* [To do]:
Can the data below be set down again exactly, line for line?
============================================================
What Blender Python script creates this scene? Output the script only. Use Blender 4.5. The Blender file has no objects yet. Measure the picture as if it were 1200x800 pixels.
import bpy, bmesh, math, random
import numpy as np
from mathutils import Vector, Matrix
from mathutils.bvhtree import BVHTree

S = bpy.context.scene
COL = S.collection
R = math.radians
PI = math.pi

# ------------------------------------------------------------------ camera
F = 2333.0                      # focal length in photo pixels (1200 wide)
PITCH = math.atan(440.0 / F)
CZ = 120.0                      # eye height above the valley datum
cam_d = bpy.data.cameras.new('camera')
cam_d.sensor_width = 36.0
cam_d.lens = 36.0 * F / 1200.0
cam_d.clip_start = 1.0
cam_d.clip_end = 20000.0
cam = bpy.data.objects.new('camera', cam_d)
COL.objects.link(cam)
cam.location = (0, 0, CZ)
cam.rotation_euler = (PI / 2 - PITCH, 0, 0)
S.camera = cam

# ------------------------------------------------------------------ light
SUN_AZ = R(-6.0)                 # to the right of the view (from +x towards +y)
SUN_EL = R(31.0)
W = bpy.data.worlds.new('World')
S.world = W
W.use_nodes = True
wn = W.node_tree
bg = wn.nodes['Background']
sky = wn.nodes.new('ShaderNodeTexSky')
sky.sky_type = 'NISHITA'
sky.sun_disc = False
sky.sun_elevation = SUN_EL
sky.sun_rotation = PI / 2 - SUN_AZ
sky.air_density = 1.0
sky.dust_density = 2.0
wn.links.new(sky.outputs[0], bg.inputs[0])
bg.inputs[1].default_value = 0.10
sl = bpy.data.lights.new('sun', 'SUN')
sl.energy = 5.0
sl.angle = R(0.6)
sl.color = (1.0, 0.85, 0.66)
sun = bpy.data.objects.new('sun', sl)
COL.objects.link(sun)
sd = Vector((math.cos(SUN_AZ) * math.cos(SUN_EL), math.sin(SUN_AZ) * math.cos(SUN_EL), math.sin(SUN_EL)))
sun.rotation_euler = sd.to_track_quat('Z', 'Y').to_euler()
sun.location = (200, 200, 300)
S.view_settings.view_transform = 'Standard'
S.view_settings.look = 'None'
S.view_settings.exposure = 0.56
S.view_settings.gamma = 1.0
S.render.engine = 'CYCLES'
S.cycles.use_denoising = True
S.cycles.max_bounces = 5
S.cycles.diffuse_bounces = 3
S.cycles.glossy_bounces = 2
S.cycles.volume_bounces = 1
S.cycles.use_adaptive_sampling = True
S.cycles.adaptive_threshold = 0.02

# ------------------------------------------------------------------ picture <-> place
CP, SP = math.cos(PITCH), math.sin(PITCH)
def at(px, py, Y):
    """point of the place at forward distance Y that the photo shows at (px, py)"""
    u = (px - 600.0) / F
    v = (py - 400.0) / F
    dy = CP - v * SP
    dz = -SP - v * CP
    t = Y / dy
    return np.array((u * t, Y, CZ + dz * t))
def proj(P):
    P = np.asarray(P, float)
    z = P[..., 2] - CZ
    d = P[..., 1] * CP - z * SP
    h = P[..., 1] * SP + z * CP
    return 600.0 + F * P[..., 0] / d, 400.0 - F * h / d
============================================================
* [Written response]:
What Blender Python script creates this scene? Output the script only. Use Blender 4.5. The Blender file has no objects yet. Measure the picture as if it were 1200x800 pixels.
import bpy, bmesh, math, random
import numpy as np
from mathutils import Vector, Matrix
from mathutils.bvhtree import BVHTree

S = bpy.context.scene
COL = S.collection
R = math.radians
PI = math.pi

# ------------------------------------------------------------------ camera
F = 2333.0                      # focal length in photo pixels (1200 wide)
PITCH = math.atan(440.0 / F)
CZ = 120.0                      # eye height above the valley datum
cam_d = bpy.data.cameras.new('camera')
cam_d.sensor_width = 36.0
cam_d.lens = 36.0 * F / 1200.0
cam_d.clip_start = 1.0
cam_d.clip_end = 20000.0
cam = bpy.data.objects.new('camera', cam_d)
COL.objects.link(cam)
cam.location = (0, 0, CZ)
cam.rotation_euler = (PI / 2 - PITCH, 0, 0)
S.camera = cam

# ------------------------------------------------------------------ light
SUN_AZ = R(-6.0)                 # to the right of the view (from +x towards +y)
SUN_EL = R(31.0)
W = bpy.data.worlds.new('World')
S.world = W
W.use_nodes = True
wn = W.node_tree
bg = wn.nodes['Background']
sky = wn.nodes.new('ShaderNodeTexSky')
sky.sky_type = 'NISHITA'
sky.sun_disc = False
sky.sun_elevation = SUN_EL
sky.sun_rotation = PI / 2 - SUN_AZ
sky.air_density = 1.0
sky.dust_density = 2.0
wn.links.new(sky.outputs[0], bg.inputs[0])
bg.inputs[1].default_value = 0.10
sl = bpy.data.lights.new('sun', 'SUN')
sl.energy = 5.0
sl.angle = R(0.6)
sl.color = (1.0, 0.85, 0.66)
sun = bpy.data.objects.new('sun', sl)
COL.objects.link(sun)
sd = Vector((math.cos(SUN_AZ) * math.cos(SUN_EL), math.sin(SUN_AZ) * math.cos(SUN_EL), math.sin(SUN_EL)))
sun.rotation_euler = sd.to_track_quat('Z', 'Y').to_euler()
sun.location = (200, 200, 300)
S.view_settings.view_transform = 'Standard'
S.view_settings.look = 'None'
S.view_settings.exposure = 0.56
S.view_settings.gamma = 1.0
S.render.engine = 'CYCLES'
S.cycles.use_denoising = True
S.cycles.max_bounces = 5
S.cycles.diffuse_bounces = 3
S.cycles.glossy_bounces = 2
S.cycles.volume_bounces = 1
S.cycles.use_adaptive_sampling = True
S.cycles.adaptive_threshold = 0.02

# ------------------------------------------------------------------ picture <-> place
CP, SP = math.cos(PITCH), math.sin(PITCH)
def at(px, py, Y):
    """point of the place at forward distance Y that the photo shows at (px, py)"""
    u = (px - 600.0) / F
    v = (py - 400.0) / F
    dy = CP - v * SP
    dz = -SP - v * CP
    t = Y / dy
    return np.array((u * t, Y, CZ + dz * t))
def proj(P):
    P = np.asarray(P, float)
    z = P[..., 2] - CZ
    d = P[..., 1] * CP - z * SP
    h = P[..., 1] * SP + z * CP
    return 600.0 + F * P[..., 0] / d, 400.0 - F * h / d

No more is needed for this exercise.